In pursuing the Mystery Play of Isis and Osiris, with its themes of love and loss, death and rebirth, revenge and reconciliation, we meet ourselves writ large. And that’s what a myth does. This is what the great journeys of the soul do. We no longer see ourselves as separate and isolated in our sorrows, our regrets, our burdens. Myths are always communal… not simply communal among us, but communal in that you are now part of this great journey that has been told for perhaps six thousand years, perhaps longer. Gradually we will discover as we enter into these profound universal themes, that these ancient stories are our own. Having been Isis and Osiris, we actually come back to our own lives with our energies and our abilities enhanced. That is the genius of the myth.

We watch as an ancient story trunk, jewel-encrusted, opens before us. From it rise the entwined figures of Nut the Sky and Geb the Earth, of Ra, the Sun who is their first born, Ra whose jealously refuses to allow his mother Nut to give birth on any day….Thoth the Moon who wins five days from Ra so that Isis, Osiris, Seth,Nephthys, and Horus may be born. With the lid now open wide, we see flowing from within and around their stories a swath of wisdom that has long been wrapped tightly. Set free, it shimmers and sways, a silken garment painted with butterflies. Every aspect of the story holds hieroglyphs of meanings, layer upon layer upon layer.

The five days out of time in which Nut gives birth remind us of the necessity to make time in our lives for the birthing of the holy within us. Whether we set aside an hour a day, a day a week, a week or a month each year, we must take time for the sacred within us to be born.

Isis and Osiris come in singing. As they travel through Egypt teaching agriculture: the planting of wheat, the crossbreeding of animals and plants; the weaving of cloth; they teach with song and dance, story and music. If we are to be the harbingers of newness for children, for our families and friends, for the new planetary culture being birthed today, we too must come in singing, offering joy and dance and story.

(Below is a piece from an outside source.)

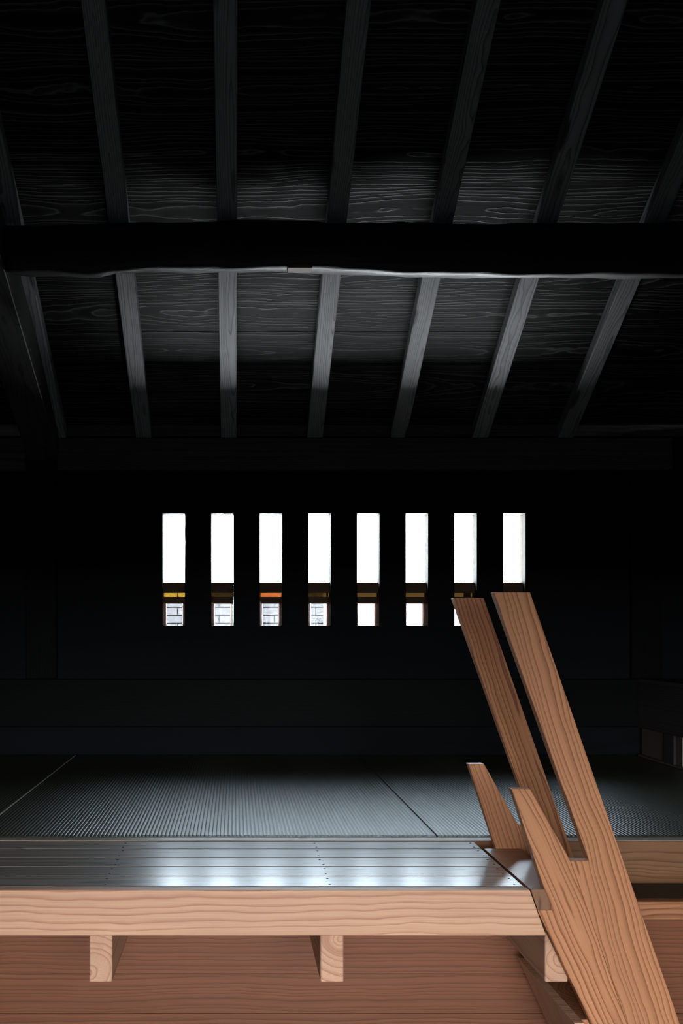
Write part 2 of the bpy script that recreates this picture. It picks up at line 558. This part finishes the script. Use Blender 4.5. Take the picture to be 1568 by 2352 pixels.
# ------------------------------------------------------------------ rafters
ordinal = ['first', 'second', 'third', 'fourth', 'fifth', 'sixth', 'seventh']
rx = [-1.083, -0.538, 0.0085, 0.562, 1.097, 1.624, 2.170]
rl = ['dark rafter farthest left, half lost above the sloping left beam',
      'grey rafter second from the left, above the first window slot',
      'grey rafter running straight up in line with the second window slot',
      'grey rafter above the fourth window slot, pale underside',
      'grey knotted rafter above the fifth and sixth window slots',
      'grey rafter above the eighth window slot, steeply slanting',
      'dim grey rafter farthest right, right of all window slots']
for x1, lab in zip(rx, rl):
    o = sloped('rafter', x1 - 0.1, x1, 7.22, z_under(7.22), RIDGE_Y + 0.03, z_under(RIDGE_Y + 0.03), 0.077, GREY_RAFTER, bev=0.004)
    tag(o, lab, 'rafter', 'rafters of the roof slope')

# strips of board closing the gaps between rafters above the wall plate
edges = [LEFT_X] + sum([[x - 0.1, x] for x in rx], []) + [RIGHT_X]
n = 0
for i in range(0, len(edges), 2):
    n += 1
    o = box('trim_%d' % n, edges[i] + 0.003, edges[i + 1] - 0.003, 6.645, 6.665, 2.88, 2.952, PLATE)
    tag(o, kind='structure')

# ------------------------------------------------------------------ wall timbers
o = box('wall_plate', -1.142, 2.8, 6.62, 6.698, 2.66, 2.866, PLATE, bev=0.004)
tag(o, 'dark brown horizontal beam along top of back wall under rafter ends', 'beam')
o = box('wall_plate', LEFT_X, -1.345, 6.62, 6.698, 2.66, 2.866, PLATE, bev=0.004)
tag(o, 'short dark wall beam left of the sloping beam foot', 'beam')
o = box('post', -1.346, -1.15, 6.655, 6.699, 1.322, 2.658, BLACK_RAIL, bev=0.004, axis='Z')
tag(o, 'black grained post on back wall left of the window slots', 'post')
o = box('post', 2.552, 2.748, 6.655, 6.699, 1.322, 2.658, BLACK_RAIL, bev=0.004, axis='Z')
tag(o, 'black post on back wall right of the window slots', 'post')
o = box('wall_rail', LEFT_X, RIGHT_X, 6.62, 6.699, 1.013, 1.32, BLACK_RAIL, bev=0.005)
tag(o, 'broad black horizontal rail low on back wall below window slots', 'rail')

# sloping principal beam at the left
def zp(y): return 2.77 + 0.411 * (6.6 - y)
o = sloped('sloping_beam', -1.335, -1.13, 6.69, zp(6.69), RIDGE_Y, zp(RIDGE_Y), 0.235, SMOKED, bev=0.005)
tag(o, 'heavy dark beam sloping down at left to the back wall', 'beam')

# natural log cross beam
bm = bmesh.new()
TOPS = [(-1.13, 3.605), (-0.62, 3.618), (-0.3, 3.625), (0.12, 3.632), (0.33, 3.628), (0.5, 3.617), (0.97, 3.618), (2.2, 3.621), (3.0, 3.61)]
BOTS = [(-1.13, 3.376), (-1.05, 3.368), (-0.85, 3.368), (-0.70, 3.360), (-0.57, 3.378), (-0.45, 3.385), (0.25, 3.388), (0.5, 3.38), (0.97, 3.360), (1.6, 3.357), (2.2, 3.357), (3.0, 3.35)]
def lerp(tab, x):
    for (xa, a), (xb, b) in zip(tab, tab[1:]):
        if x <= xb:
            t = max(0, (x - xa) / (xb - xa))
            t = t * t * (3 - 2 * t)
            return a + (b - a) * t
    return tab[-1][1]
N, M = 110, 20
rings = []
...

Seth represents in this myth the remnant of the hunter-gatherer society that rejects the new ways of agriculture, refusing to accept newness. He plots the entrapment and death of Osiris, encasing him in a jeweled box, sealed with lead. After this, he and his seventy-two co-conspirators carry the chest to the bank of the Nile, right where we were this morning, and cast it into the river where it joins the sea.

In Seth we see that force on the planet that tries to hold back growth and freedom, to prevent the birth of a planetary culture based on love.

Crushed by the loss of her husband and lover, her partner in co-creation, Isis cuts her hair, puts on robes of mourning, sets out to search for Osiris. In this part of the story, Isis embodies the energies of yearning that are part of the endless longing of the human heart.

Until now, I have been listening to the story’s unfolding as I might listen to a beloved piece of music, swaying to its rhythms, enchanted. Each note, each phrase is more beautiful by its familiarity.

But something alerts me, breaks the spell. I hear Jean say, Our soul is partnered. When one is born into time and space, as we’ve been, the other part of us remains as the beloved in the spiritual realm. The beloved is in the other realm, longing for us….And it is this deepest wounding of the heart, this yearning for the lost unified soul itself that will not leave Isis or ourselves in peace. And it is precisely that wound and sorrow that brings her then, through grace or time or love, into creating a reality in which something happens and the charge returns.

Many of us, throughout our lives, have a series of surrogates, noble and alas, not so noble, fill-ins between the spaces of that yearning. One mistake is that we place on the noble surrogate, the good friend, the spouse, the lover, that person we admire, we place on them that sense of twinning that properly belongs only to the Beloved of the soul.

Projection. The word is like the bite of the crocodile Sobek, sharp and sudden. But Sobek has exceeded his mandate. He has devoured not only my darkness but also my light. Somewhere inside me a vial of precious oil shatters. Lotus oil drains away and only the shards of glass remain.